RE: Steem post promotion: Past, present, and future
From this, it seems clear to me that investors should encourage the burning of SBD through the use and expansion of the promoted post feature by authors, curators, and developers.
Maybe this is just semantics, but I think it's a mistake to call this "burning". It's really unclear to me if burning, in-and-of-itself, actually does anything good for a token. You could even make the case that someone burning a token is sending a signal to the world "This is worth $0". But the promoted post feature isn't necessarily doing that, it's you buying something from the blockchain, so the signal is "Having extra visibility is worth X SBD to me".
As I understand it, the usual argument in favor of burning is the assumption that overall market cap represents the total valuation, so eliminating some tokens from the supply should increase the price because overall valuation won't change. The analogy is presumably a stock buyback (or maybe some things that central banks do). But I think the key there is the buy in the buyback, the price goes up because there are buyers in the market. So sure, the thing disappears from the market, but I wonder if that's more of a side effect than a causal factor. (If we wanted something similar, with a central agent buying tokens and disappearing them, a DAO-funded bot could do that).
That's my understanding too. The market cap remains unchanged but the number of tokens in circulation decreases, therefore increasing the unit price of each token.
I have (and you probably have too) seen a lot of discussion about the SBD that go to the DAO get burned - I think that this idea is being seriously discussed by those that can make it happen but I haven't been following it closely.
I haven't seen much actual discussion, I've seen some vague references to things happening behind the scenes (although maybe I'm not looking in the right places). So my (perhaps cynical) expectation is that at some point a half-thought-through change will be sprung on everybody at which point it will be too late to ask questions or point out problems.
Personally I think it would make sense for those Steem DAO SBDs to be used to buy Steem, thus raising the price of Steem and dropping the price of SBDs. Burning the Steem at that point might not be terrible (although seems wasteful to me, seems like it would be better if it ended up as SteemPower in the hands of people who use it to make the chain a better place, but finding a fair way to identify who that would be is not a simple question).
This rings a bell and might be what's being discussed. It feels like a long time since I last heard about it though - hopefully it's still a possibility.

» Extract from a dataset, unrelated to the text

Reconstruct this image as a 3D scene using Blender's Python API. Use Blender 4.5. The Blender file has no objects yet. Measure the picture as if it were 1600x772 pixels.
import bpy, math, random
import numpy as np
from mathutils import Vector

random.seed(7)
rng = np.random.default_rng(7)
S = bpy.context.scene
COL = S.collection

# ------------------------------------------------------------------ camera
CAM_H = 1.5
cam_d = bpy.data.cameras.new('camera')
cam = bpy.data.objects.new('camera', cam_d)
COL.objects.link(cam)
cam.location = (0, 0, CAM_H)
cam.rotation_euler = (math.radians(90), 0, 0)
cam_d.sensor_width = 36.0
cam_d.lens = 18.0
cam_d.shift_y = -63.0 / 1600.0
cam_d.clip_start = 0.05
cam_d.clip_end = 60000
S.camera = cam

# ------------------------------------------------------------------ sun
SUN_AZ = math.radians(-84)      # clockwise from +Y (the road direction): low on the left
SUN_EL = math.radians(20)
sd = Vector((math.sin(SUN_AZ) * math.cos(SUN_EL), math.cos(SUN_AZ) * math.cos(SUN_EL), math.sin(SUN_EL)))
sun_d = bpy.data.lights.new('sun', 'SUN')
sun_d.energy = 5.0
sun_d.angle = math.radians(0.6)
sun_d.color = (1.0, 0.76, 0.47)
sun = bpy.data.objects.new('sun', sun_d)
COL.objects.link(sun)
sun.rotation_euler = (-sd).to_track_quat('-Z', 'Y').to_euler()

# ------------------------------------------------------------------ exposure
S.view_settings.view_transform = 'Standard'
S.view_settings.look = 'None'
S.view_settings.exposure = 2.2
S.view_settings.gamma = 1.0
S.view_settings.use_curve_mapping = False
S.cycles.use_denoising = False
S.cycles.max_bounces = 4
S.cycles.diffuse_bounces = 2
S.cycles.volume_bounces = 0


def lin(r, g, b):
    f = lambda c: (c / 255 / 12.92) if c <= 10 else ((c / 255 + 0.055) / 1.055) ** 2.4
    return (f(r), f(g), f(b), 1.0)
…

That's always been my mindset too but there will always be problems finding the people who improve the chain. So often, it's the people who earn their way into Steemit's trust and get access to booming support or steemcurator accounts who find the temptation too much and start creating and upvoting their own accounts.
Yes, I would say that too.
But it improves the ratio to the STEEM, which then has an impact on the debt ratio.
The best thing for the debt ratio would probably be for the price of SBDs to drop below $1 USD so it makes sense for people to do conversions.
If SBD falls under $1, there would be bots buying SBD from the open market, wait for the 3-day conversion window and repeat the same. Like, no one would let the opportunity like that pass. I think we need to get it to be stable at the dollar price.
Regardless of the source, when there is buy pressure what happens to the price? This is the mechanism that keeps the price near $1 (from below, at least): SBDs priced at <$1 are valuable, so people should want them (slight caveat: the haircut rule is also a factor). It is a distributed, decentralized mechanism. It doesn't work when the price is >$1 because there's no reason to do conversions. Doing conversions would take the SBDs out of circulation and the debt ratio would get better.
Yeah, the language is tricky. It's the same thing with "burning" on TRX. If I understand, that's actually transaction fees and something to do with USDD minting. So the account owners are actually paying for a service from the blockchain. On the other hand, in both cases, I guess the blockchain really is burning them.
It's ironic that promoted post usage died out when the @burnpost experiment had so much curator support.
Technically, the SBD "disappear" from the system. Whether you want to call this "burning" or "booking out" is probably a matter of preference.
All transferred SBD are set back to 0 with the next block. In addition,
current_sbd_supply
is reduced by the amount andvirtual_supply
is reduced accordingly.In the current phase, this would be particularly important, as it would then reduce the debt ratio again.
However, for this to have a noticeable effect, quite a lot of SBD would have to be "burnt"...
If the price rises as a result, this has an additional positive effect on the debt ratio.